Water consumption is increasing day by day as the availability of clean water is shortened. The RO is the heart of the desalination process. Therefore, it is necessary to enhance the life of RO plants. Further research is required in this field due to its severity. In two-stage RO, fouling and scaling trends are to a smaller extent as compared to three-stage plant due to less concentrations of salts in the reject stream. Thus, the LSI value will be < 1.5 in the total reject of two-stage RO and ultimately fouling and scaling will be controlled.
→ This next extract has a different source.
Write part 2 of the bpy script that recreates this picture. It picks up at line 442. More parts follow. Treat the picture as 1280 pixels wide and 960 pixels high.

Hence, it is an alternate solution of optimization of fouling and scaling on RO membranes to change its design.

Conclusion

In the current paper, the reverse osmosis (RO) technology is used to improve the water treatment processing of a paper manufacturing plant. The same process can be applied to improve water processing in every industry where water is used. To study the improvements in the treatment of raw water, a before and after method was used to see how the RO and the chemical used have improved the processing of the raw water. There is a significant improvement in both the processing and efficiency of the raw water. The process increased the amount of the treated water which is obtained at the output and decreased the rejected outflow which is waste. The improved water flow caused increase in scaling at the RO membrane which decreased the overall efficiency of the process. The addition of acid improves the efficiency of the water treatment process while also maintaining the quality of the water obtained in the product flow.